Dealers who sell eyeglasses in New York challenged a 1928 state law that makes it unlawful to sell spectacles at retail in a store unless a licensed physician or a certified optometrist is in charge and in personal attendance at the place of sale. The dealers sell ordinary magnifying spectacles, let customers choose without an eye exam, and said hiring an optometrist would ruin their business. A three-judge federal court refused a preliminary injunction and dismissed the complaints, finding no cause of action.

Reasoning

The main question was whether the statute was an improper attempt to forbid ordinary sales or whether it simply required professional oversight. Justice Holmes wrote that the language means the physician or optometrist must be in charge by reason of professional capacity and must decide when an eye examination is needed. The Court rejected the claim that the law must require an exam in every case.
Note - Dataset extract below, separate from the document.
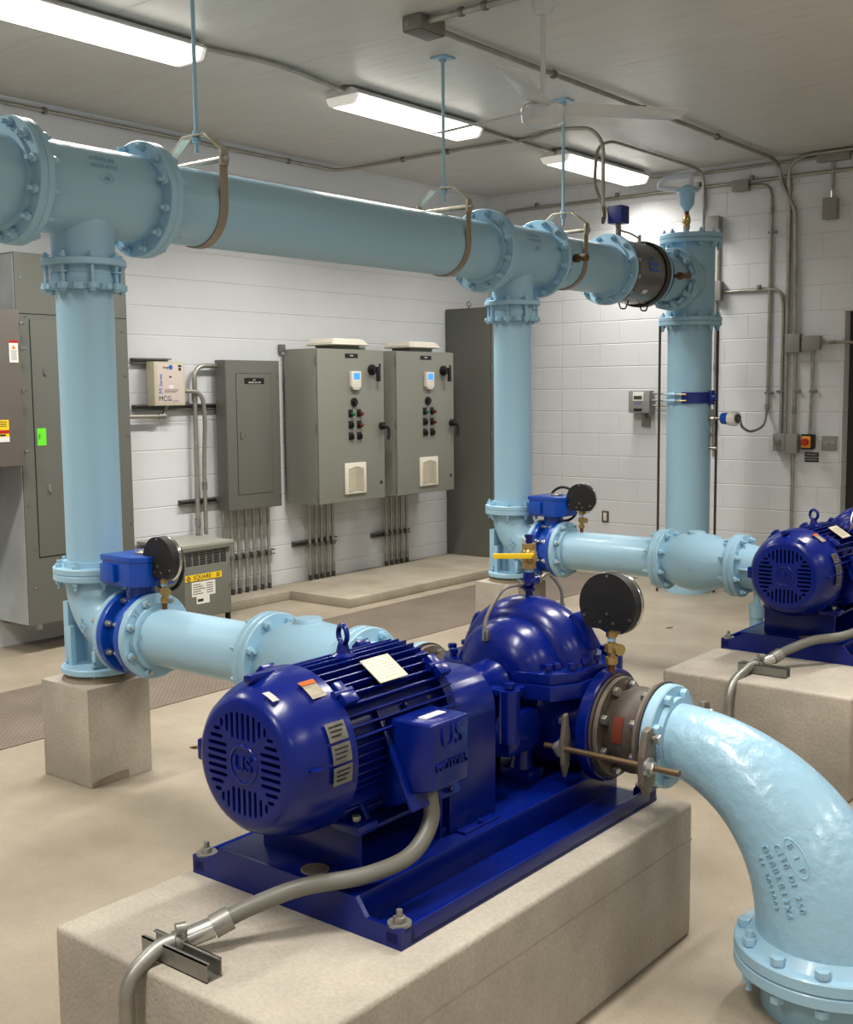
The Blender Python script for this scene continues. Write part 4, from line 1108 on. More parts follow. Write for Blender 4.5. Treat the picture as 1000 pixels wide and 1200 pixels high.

It said courts should use common sense to read the statute and leave policy tradeoffs to the legislature.

Real world impact

The ruling leaves the state law in force, so retail eyeglass sellers may need a licensed eye professional present and supervising sales. That will likely increase the number of eye checks and make it harder to sell low-cost, self-selected reading glasses without professional oversight. The Court emphasized that even if the law does not solve every problem, its supervision can reduce harm and the decision whether to require more rests with lawmakers, not judges.